Requirements: Your task is to retype, word for word, the lines from the start of the data through the line holding "BULB = 275.0". Do not include the pictures.

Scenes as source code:
start

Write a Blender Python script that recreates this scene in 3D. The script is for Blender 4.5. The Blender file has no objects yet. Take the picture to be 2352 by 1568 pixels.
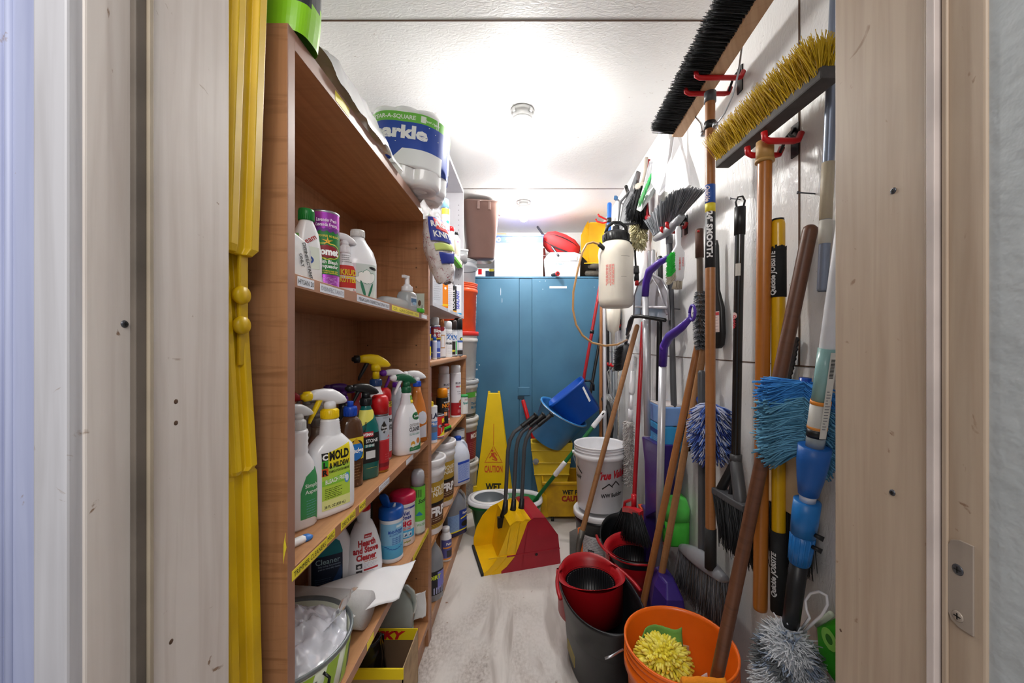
import bpy, math, random
from math import sin, cos, pi, radians, sqrt, atan2
from mathutils import Vector, Matrix, Euler
random.seed(7)
SC = bpy.context.scene
COL = SC.collection
# ---------------------------------------------------------------- camera, world, light outside, exposure
H = 1.24
FPX = 900.0
CX, CY = 1207.0, 793.0
cd = bpy.data.cameras.new('camera')
cam = bpy.data.objects.new('camera', cd)
COL.objects.link(cam)
cam.location = (0, 0, H)
cam.rotation_euler = (radians(90), 0, 0)
cd.sensor_width = 36
cd.lens = FPX / 2352 * 36
cd.shift_x = (1176 - CX) / 2352
cd.shift_y = (CY - 784) / 2352
cd.clip_start = 0.02
SC.camera = cam
w = bpy.data.worlds.new('world')
SC.world = w
w.use_nodes = True
w.node_tree.nodes['Background'].inputs[0].default_value = (0.80, 0.84, 1.0, 1)
w.node_tree.nodes['Background'].inputs[1].default_value = 0.16
SC.view_settings.view_transform = 'Standard'
SC.view_settings.look = 'None'
SC.view_settings.exposure = 0.42
SC.view_settings.gamma = 1.0
SC.view_settings.use_curve_mapping = False
def area_light(name, loc, rot, size, power, color):
 l = bpy.data.lights.new(name, 'AREA')
 l.shape = 'RECTANGLE'
 l.size, l.size_y = size
 l.energy = power
 l.color = color
 o = bpy.data.objects.new(name, l)
 COL.objects.link(o)
 o.location = loc
 o.rotation_euler = rot
 return o
# the hallway's own ceiling light, above and behind the camera
area_light('hallway_light', (-0.05, -0.70, 2.25), (radians(28), 0, 0), (1.2, 0.7), 22, (1.0, 0.97, 0.93))
BULB = 275.0

# ---------------------------------------------------------------- helpers
def lin(c):
 if isinstance(c, str):
  c = c.lstrip('#')
  c = tuple(int(c[i:i + 2], 16) / 255 for i in (0, 2, 4))
 return tuple(x / 12.92 if x <= 0.04045 else ((x + 0.055) / 1.055) ** 2.4 for x in c)
MATS = {}
def mat(name, color='#808080', rough=0.45, metal=0.0, var=0.06, vs=12.0, bump=0.0, bs=60.0, trans=0.0, emis=0.0, coat=0.0, sss=0.0, alpha=1.0, color2=None, ior=1.45):
 if name in MATS:
  return MATS[name]
 m = bpy.data.materials.new(name)
 m.use_nodes = True
 nt = m.node_tree
 b = nt.nodes['Principled BSDF']
 c = lin(color)
 b.inputs['Roughness'].default_value = rough
 b.inputs['Metallic'].default_value = metal
 b.inputs['IOR'].default_value = ior
 b.inputs['Transmission Weight'].default_value = trans
 b.inputs['Coat Weight'].default_value = coat
 b.inputs['Alpha'].default_value = alpha
 if sss:
  b.inputs['Subsurface Weight'].default_value = sss
  b.inputs['Subsurface Radius'].default_value = (0.02, 0.02, 0.02)
 tc = nt.nodes.new('ShaderNodeTexCoord')
 nz = nt.nodes.new('ShaderNodeTexNoise')
 nz.inputs['Scale'].default_value = vs
 nz.inputs['Detail'].default_value = 4
 nt.links.new(tc.outputs['Object'], nz.inputs['Vector'])
 mx = nt.nodes.new('ShaderNodeMix')
 mx.data_type = 'RGBA'
 c2 = lin(color2) if color2 else tuple(x * (1 - var * 2.2) for x in c)
 mx.inputs[6].default_value = (*c, 1)
 mx.inputs[7].default_value = (*c2, 1)
 cr = nt.nodes.new('ShaderNodeValToRGB')
 cr.color_ramp.elements[0].position = 0.38
 cr.color_ramp.elements[1].position = 0.68
 nt.links.new(nz.outputs['Fac'], cr.inputs['Fac'])
 nt.links.new(cr.outputs['Color'], mx.inputs[0])
 nt.links.new(mx.outputs[2], b.inputs['Base Color'])
 if bump:
  n2 = nt.nodes.new('ShaderNodeTexNoise')
  n2.inputs['Scale'].default_value = bs
  n2.inputs['Detail'].default_value = 3
  nt.links.new(tc.outputs['Object'], n2.inputs['Vector'])
  bp = nt.nodes.new('ShaderNodeBump')
  bp.inputs['Strength'].default_value = bump
  bp.inputs['Distance'].default_value = 0.002
  nt.links.new(n2.outputs['Fac'], bp.inputs['Height'])
  nt.links.new(bp.outputs['Normal'], b.inputs['Normal'])
 if emis:
  b.inputs['Emission Color'].default_value = (*c, 1)
  b.inputs['Emission Strength'].default_value = emis
 MATS[name] = m
 return m

def node_mat(name):
 m = bpy.data.materials.new(name)
 m.use_nodes = True
 nt = m.node_tree
 MATS[name] = m
 return m, nt, nt.nodes['Principled BSDF'], nt.nodes.new('ShaderNodeTexCoord')

def wood_mat(name, c1, c2, c3, axis='Z', scale=1.0, rough=0.4, figure=0.35):
 """grain running along axis, with cross figure"""
 m, nt, b, tc = node_mat(name)
 mp = nt.nodes.new('ShaderNodeMapping')
 s = {'X': (1.2, 26, 26), 'Y': (26, 1.2, 26), 'Z': (26, 26, 1.2)}[axis]
 mp.inputs['Scale'].default_value = tuple(x * scale for x in s)
 nt.links.new(tc.outputs['Object'], mp.inputs['Vector'])
 n1 = nt.nodes.new('ShaderNodeTexNoise')
 n1.inputs['Scale'].default_value = 3.0
 n1.inputs['Detail'].default_value = 6
 n1.inputs['Distortion'].default_value = 0.4
 nt.links.new(mp.outputs[0], n1.inputs['Vector'])
 cr = nt.nodes.new('ShaderNodeValToRGB')
 e = cr.color_ramp.elements
 e[0].position, e[0].color = 0.28, (*lin(c2), 1)
 e[1].position, e[1].color = 0.62, (*lin(c1), 1)
 nt.links.new(n1.outputs['Fac'], cr.inputs['Fac'])
 # cross figure (flame)
 mp2 = nt.nodes.new('ShaderNodeMapping')
 s2 = {'X': (34, 3, 3), 'Y': (3, 34, 3), 'Z': (3, 3, 34)}[axis]
 mp2.inputs['Scale'].default_value = s2
 nt.links.new(tc.outputs['Object'], mp2.inputs['Vector'])
 n2 = nt.nodes.new('ShaderNodeTexNoise')
 n2.inputs['Scale'].default_value = 2.2
 n2.inputs['Detail'].default_value = 3
 n2.inputs['Distortion'].default_value = 0.8
 nt.links.new(mp2.outputs[0], n2.inputs['Vector'])
 cr2 = nt.nodes.new('ShaderNodeValToRGB')
 cr2.color_ramp.elements[0].position = 0.52
 cr2.color_ramp.elements[0].color = (0, 0, 0, 1)
 cr2.color_ramp.elements[1].position = 0.72
 cr2.color_ramp.elements[1].color = (figure, figure, figure, 1)
 nt.links.new(n2.outputs['Fac'], cr2.inputs['Fac'])
 mx = nt.nodes.new('ShaderNodeMix')
 mx.data_type = 'RGBA'
 nt.links.new(cr2.outputs['Color'], mx.inputs[0])
 nt.links.new(cr.outputs['Color'], mx.inputs[6])
 mx.inputs[7].default_value = (*lin(c3), 1)
 nt.links.new(mx.outputs[2], b.inputs['Base Color'])
 b.inputs['Roughness'].default_value = rough
 return m

class MB:
 def __init__(s):
  s.v, s.f, s.mi, s.sm, s.mats = [], [], [], [], []
 def mid(s, m):
  if m not in s.mats:
   s.mats.append(m)
  return s.mats.index(m)
 def add(s, vs, fs, m, smooth=False, M=None):
  o = len(s.v)
  if M is not None:
   vs = [M @ Vector(p) for p in vs]
  s.v.extend([tuple(p) for p in vs])
  k = s.mid(m)
  for f in fs:
   s.f.append(tuple(i + o for i in f))
   s.mi.append(k)
   s.sm.append(smooth)
  return s
 def box(s, a, b, m, M=None):
  (x0, y0, z0), (x1, y1, z1) = a, b
  x0, x1 = min(x0, x1), max(x0, x1)
  y0, y1 = min(y0, y1), max(y0, y1)
  z0, z1 = min(z0, z1), max(z0, z1)
  vs = [(x0, y0, z0), (x1, y0, z0), (x1, y1, z0), (x0, y1, z0), (x0, y0, z1), (x1, y0, z1), (x1, y1, z1), (x0, y1, z1)]
  fs = [(0, 3, 2, 1), (4, 5, 6, 7), (0, 1, 5, 4), (1, 2, 6, 5), (2, 3, 7, 6), (3, 0, 4, 7)]
  return s.add(vs, fs, m, False, M)
 def loft(s, secs, m, smooth=True, M=None, cap0=True, cap1=True, closed=True):
  n = len(secs[0])
  vs = [p for q in secs for p in q]
  fs = []
  for i in range(len(secs) - 1):
   for j in range(n if closed else n - 1):
    a = i * n + j
    b = i * n + (j + 1) % n
    fs.append((a, b, b + n, a + n))
  if cap0:
   fs.append(tuple(range(n - 1, -1, -1)))
  if cap1:
   k = (len(secs) - 1) * n
   fs.append(tuple(range(k, k + n)))
  return s.add(vs, fs, m, smooth, M)
 def lathe(s, prof, m, n=32, M=None, smooth=True, cap0=True, cap1=True):
  secs = [[(r * cos(2 * pi * j / n), r * sin(2 * pi * j / n), z) for j in range(n)] for r, z in prof]
  return s.loft(secs, m, smooth, M, cap0, cap1)
 def sup(s, prof, m, n=40, M=None, smooth=True, cap0=True, cap1=True):
  """prof: (z, a, b, e[, cx, cy]) super-ellipse sections"""
  return s.loft([sup_sec(p, n) for p in prof], m, smooth, M, cap0, cap1)
 def tube(s, pts, r, m, n=10, M=None, cap=True, smooth=True, flat=1.0):
  pts = [Vector(p) for p in pts]
  k = len(pts)
  rs = r if isinstance(r, (list, tuple)) else [r] * k
  secs = []
  up = None
  for i, p in enumerate(pts):
   t = (pts[min(i + 1, k - 1)] - pts[max(i - 1, 0)])
   if t.length < 1e-9:
    t = Vector((0, 0, 1))
   t.normalize()
   if up is None:
    up = Vector((0, 0, 1)) if abs(t.z) < 0.9 else Vector((1, 0, 0))
   a = t.cross(up)
   if a.length < 1e-6:
    a = t.orthogonal()
   a.normalize()
   b = a.cross(t).normalized()
   up = b
   secs.append([tuple(p + a * (rs[i] * cos(2 * pi * j / n)) + b * (rs[i] * flat * sin(2 * pi * j / n))) for j in range(n)])
  return s.loft(secs, m, smooth, M, cap, cap)
 def prism(s, poly, z0, z1, m, M=None, smooth=False):
  """poly in xy extruded along z"""
  return s.loft([[(x, y, z0) for x, y in poly], [(x, y, z1) for x, y in poly]], m, smooth, M)
 def build(s, name, parent=None, loc=None, bevel=0.0, sub=0, rot=None, solid=0.0, seg=2):
  me = bpy.data.meshes.new(name)
  me.from_pydata(s.v, [], s.f)
  for m in s.mats:
   me.materials.append(m)
  me.polygons.foreach_set('material_index', s.mi)
  me.polygons.foreach_set('use_smooth', s.sm)
  me.validate()
  me.update()
  o = bpy.data.objects.new(name, me)
  COL.objects.link(o)
  if parent is not None:
   o.parent = parent
  if loc is not None:
   o.location = loc
  if rot is not None:
   o.rotation_euler = rot
  if solid:
   md = o.modifiers.new('s', 'SOLIDIFY')
   md.thickness = solid
   md.offset = 0
  if bevel:
   md = o.modifiers.new('b', 'BEVEL')
   md.width = bevel
   md.segments = seg
   md.limit_method = 'ANGLE'
   md.angle_limit = radians(50)
  if sub:
   md = o.modifiers.new('d', 'SUBSURF')
   md.levels = sub
   md.render_levels = sub
  return o

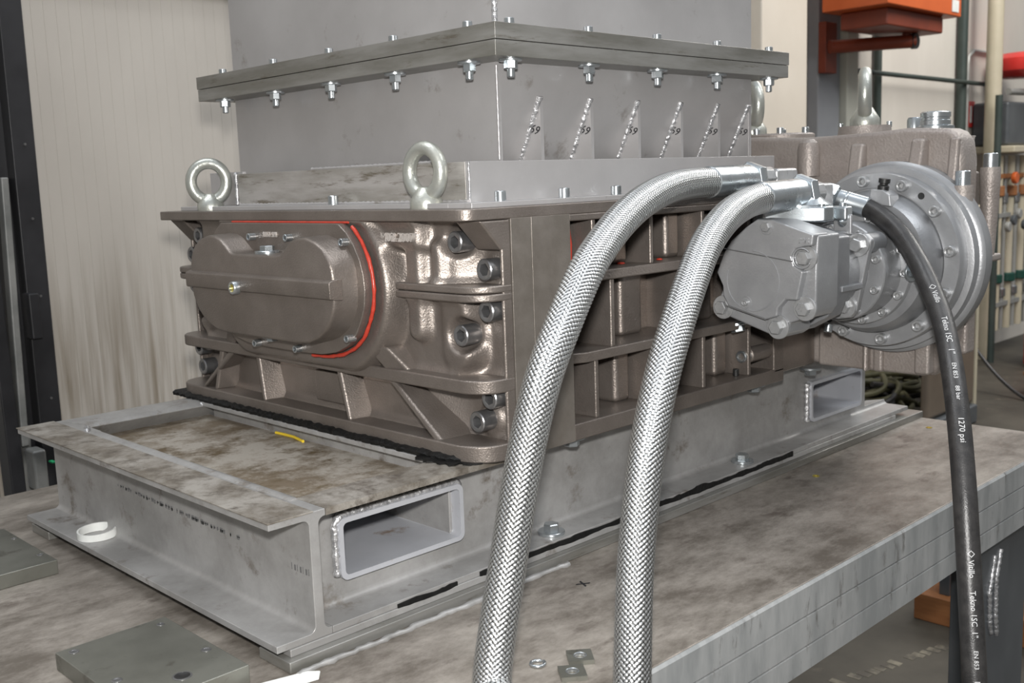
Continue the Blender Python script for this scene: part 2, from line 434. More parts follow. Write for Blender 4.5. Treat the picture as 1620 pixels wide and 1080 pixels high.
def text(s, size, o, right, upv, m, parent, name='lettering', depth=0.0006, bend=None, align='CENTER', shear=0.0):
    cu = bpy.data.curves.new('t', 'FONT'); cu.body = s; cu.size = size; cu.extrude = depth
    cu.align_x = align; cu.resolution_u = 2; cu.shear = shear
    ob = bpy.data.objects.new('t', cu); col.objects.link(ob)
    dg = bpy.context.evaluated_depsgraph_get()
    me = bpy.data.meshes.new_from_object(ob.evaluated_get(dg))
    bpy.data.objects.remove(ob)
    if bend:                                   # fine enough to follow the round hose
        bm = bmesh.new(); bm.from_mesh(me)
        bmesh.ops.triangulate(bm, faces=bm.faces)
        for _ in range(5):
            es = [e_ for e_ in bm.edges if e_.calc_length() > 0.0014]
            if not es: break
            bmesh.ops.subdivide_edges(bm, edges=es, cuts=1)
            bmesh.ops.triangulate(bm, faces=[f_ for f_ in bm.faces if len(f_.verts) > 3])
        bm.to_mesh(me); bm.free()
    right = Vector(right).normalized(); upv = Vector(upv).normalized(); nn = right.cross(upv)
    o = Vector(o); g = ORG[parent.name]
    for v in me.vertices:
        if bend: p = bend(v.co.x, v.co.y, v.co.z)
        else: p = o+right*v.co.x+upv*v.co.y+nn*v.co.z
        v.co = p-g
    me.materials.clear(); me.materials.append(m)
    me.name = name
    t = bpy.data.objects.new(name, me); col.objects.link(t); t.parent = parent; ORG[t.name] = g
    return t
def weld(name, pts, r, parent, m=None, step=0.004, jit=0.25):
    P = [Vector(p) for p in pts]; out = []
    for a, b in zip(P[:-1], P[1:]):
        n = max(2, int((b-a).length/step))
        out += [a.lerp(b, i/n) for i in range(n)]
    out.append(P[-1])
    rr = [r*(1+jit*math.sin(i*2.4)+random.uniform(-jit, jit)*0.6) for i in range(len(out))]
    return MB().tube(out, rr, 8).build(name, m or M['weld'], parent, ang=80)

# ================================================================== SETTING
def struct(o): o['kind'] = 'structure'; return o
struct(bxo('floor', M['floor'], None, -4, 14, -4, 5, -0.85, -0.80))
# near wall of cream sandwich panels: grooved profile
prof = []
x = -1.5
while x < 2.35:
    prof += [(x, 1.70), (x+0.0265, 1.70), (x+0.0277, 1.7007), (x+0.0289, 1.7007)]
    x += 0.0301
prof += [(2.36, 1.70), (2.36, 1.80), (-1.5, 1.80)]
struct(MB().prism(prof, 'z', -0.80, 3.2).build('wall_back', M['wall'], None, ang=30))
struct(bxo('trim_1', M['pale_pillar'], None, -1.5, 2.36, 1.67, 1.70, 1.03, 1.10, 0.004))
struct(bxo('wall_right', M['wall_far'], None, 2.36, 14, 2.05, 2.15, -0.80, 4.0))
struct(bxo('trim_2', M['pillar'], None, 3.69, 4.09, 1.75, 2.05, -0.80, 4.0, 0.01))
struct(bxo('trim_3', M['grey_pillar'], None, 4.60, 4.83, 1.98, 2.05, -0.80, 4.0, 0.01))
struct(bxo('trim_4', M['pale_pillar'], None, 4.835, 4.96, 1.94, 2.05, -0.80, 4.0, 0.01))

# ================================================================== WORKBENCH
wb = empty('workbench', (0.6, 0.3, -0.8), 'big steel workbench with worn stained top carrying the whole machine', 'workbench')
MB().box(-1.2, 1.497, -0.286, 0.945, -0.012, 0.0).build('bench_top', M['bench'], wb, 0.002)
ap = MB().prism([(-0.290, -0.0405), (-0.290, -0.004), (-0.2875, -0.0005), (-0.2865, -0.0005), (-0.2865, -0.012), (-0.262, -0.012), (-0.262, -0.1135), (-0.290, -0.1135), (-0.290, -0.0835), (-0.2860, -0.0830), (-0.2860, -0.0810), (-0.290, -0.0805), (-0.290, -0.0435), (-0.2860, -0.0430), (-0.2860, -0.0410)][::-1], 'x', -1.2, 1.50)
ap.build('front_edge', M['apron'], wb)
bxo('side_edge', M['apron'], wb, 1.474, 1.50, -0.262, 0.93, -0.1135, -0.012, 0.002)
for (lx, ly) in ((1.36, -0.22), (1.36, 0.85), (-1.05, -0.22), (-1.05, 0.85)):
    bxo('leg', M['darkgrey'], wb, lx-0.06, lx+0.06, ly-0.03, ly+0.06, -0.80, -0.012, 0.003)
# dark plate panel bolted to the leg with a bright ground cut-out
lp = MB().box(1.172, 1.30, -0.262, -0.25, -0.80, -0.1135)
lp.build('leg_plate', M['darkgrey'], wb, 0.002)
weld('ground_patch', [(1.235, -0.263, -0.16), (1.212, -0.264, -0.22), (1.218, -0.264, -0.28), (1.228, -0.263, -0.30)], 0.004, wb, M['weld'])
weld('ground_patch', [(1.260, -0.263, -0.155), (1.240, -0.264, -0.20), (1.242, -0.264, -0.27), (1.252, -0.263, -0.31)], 0.004, wb, M['weld'])
for (hx, hy) in ((1.42, -0.06), (0.99, -0.06)):
    MB().lathe([(0.006, 0), (0.006, 0.001), (0.003, 0.0012), (0.003, 0.0002)], (hx, hy, 0), (0, 0, 1), 20).build('bolt_hole_rim', M['brass'], wb)
text('x', 0.030, (0.386, -0.085, 0.0003), (1, 0.3, 0), (-0.3, 1, 0), M['ink_black'], wb, 'marker_cross', 0.0002)

# bars under the frame
def bar(y0, y1, lab):
    t = empty('support_bar', (0.6, (y0+y1)/2, 0), lab, 'bar')
    bxo('flat_bar', M['flange'], t, -0.004, 1.50 if y0 < 0.3 else 1.45, y0, y1, 0.0, 0.013, 0.0015)
    bxo('packing_strip', M['frame'], t, 0.004, 1.40, y0+0.010, y1, 0.013, 0.0215, 0.001)
    return t
b1 = bar(-0.012, 0.050, 'long flat steel support bar under the machine frame along the bench front')
b2 = bar(0.640, 0.705, 'flat steel support bar under the rear of the frame, only its end showing')
pts = [(xx, -0.018-0.004*random.random(), 0.0015) for xx in np.linspace(0.0, 0.42, 60)]
MB().tube(pts, [0.0028+0.0018*random.random() for _ in pts], 7).build('weld_seam', M['frame'], b1, ang=80)
for xx in (0.075, 0.115, 0.187):
    bxo('red_mark', M['red'], b1, xx, xx+0.002, -0.0004+0.0, 0.0, 0.0135, 0.020) if False else None

# ================================================================== BASE FRAME
bf = empty('base_frame', (0.7, 0.35, 0.0215), 'grey welded base frame of channel beams with window cut-outs, under the machine', 'frame')
T, ZB, ZT = 0.008, 0.0215, 0.164
def ibeam(xa, web, xb, t=T, wt=0.012, r=0.008):
    """I profile in (u,z): flanges from xa to xb, web centre at web"""
    a, b = ZB, ZT; w0, w1 = web-wt/2, web+wt/2
    p = [(xa, a), (xb, a), (xb, a+t)]
    p += arc(w1+r, a+t+r, r, 270, 180, 5)
    p += arc(w1+r, b-t-r, r, 180, 90, 5)
    p += [(xb, b-t), (xb, b), (xa, b), (xa, b-t)]
    p += arc(w0-r, b-t-r, r, 90, 0, 5)
    p += arc(w0-r, a+t+r, r, 0, -90, 5)
    p += [(xa, a+t)]
    return p
MB().prism(ibeam(-0.011, 0.0445, 0.060), 'y', 0.0, 0.70).build('end_beam', M['frame'], bf, 0.0008)
MB().box(-0.0125, 0.0440, -0.0015, 0.702, ZT-0.0005, ZT+0.0012).build('beam_top', M['frame_top'], bf, 0.0005, label='dirty brown-stained top of the end beam')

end

Task solution:
Write a Blender Python script that recreates this scene in 3D. The script is for Blender 4.5. The Blender file has no objects yet. Take the picture to be 2352 by 1568 pixels.
import bpy, math, random
from math import sin, cos, pi, radians, sqrt, atan2
from mathutils import Vector, Matrix, Euler
random.seed(7)
SC = bpy.context.scene
COL = SC.collection
# ---------------------------------------------------------------- camera, world, light outside, exposure
H = 1.24
FPX = 900.0
CX, CY = 1207.0, 793.0
cd = bpy.data.cameras.new('camera')
cam = bpy.data.objects.new('camera', cd)
COL.objects.link(cam)
cam.location = (0, 0, H)
cam.rotation_euler = (radians(90), 0, 0)
cd.sensor_width = 36
cd.lens = FPX / 2352 * 36
cd.shift_x = (1176 - CX) / 2352
cd.shift_y = (CY - 784) / 2352
cd.clip_start = 0.02
SC.camera = cam
w = bpy.data.worlds.new('world')
SC.world = w
w.use_nodes = True
w.node_tree.nodes['Background'].inputs[0].default_value = (0.80, 0.84, 1.0, 1)
w.node_tree.nodes['Background'].inputs[1].default_value = 0.16
SC.view_settings.view_transform = 'Standard'
SC.view_settings.look = 'None'
SC.view_settings.exposure = 0.42
SC.view_settings.gamma = 1.0
SC.view_settings.use_curve_mapping = False
def area_light(name, loc, rot, size, power, color):
 l = bpy.data.lights.new(name, 'AREA')
 l.shape = 'RECTANGLE'
 l.size, l.size_y = size
 l.energy = power
 l.color = color
 o = bpy.data.objects.new(name, l)
 COL.objects.link(o)
 o.location = loc
 o.rotation_euler = rot
 return o
# the hallway's own ceiling light, above and behind the camera
area_light('hallway_light', (-0.05, -0.70, 2.25), (radians(28), 0, 0), (1.2, 0.7), 22, (1.0, 0.97, 0.93))
BULB = 275.0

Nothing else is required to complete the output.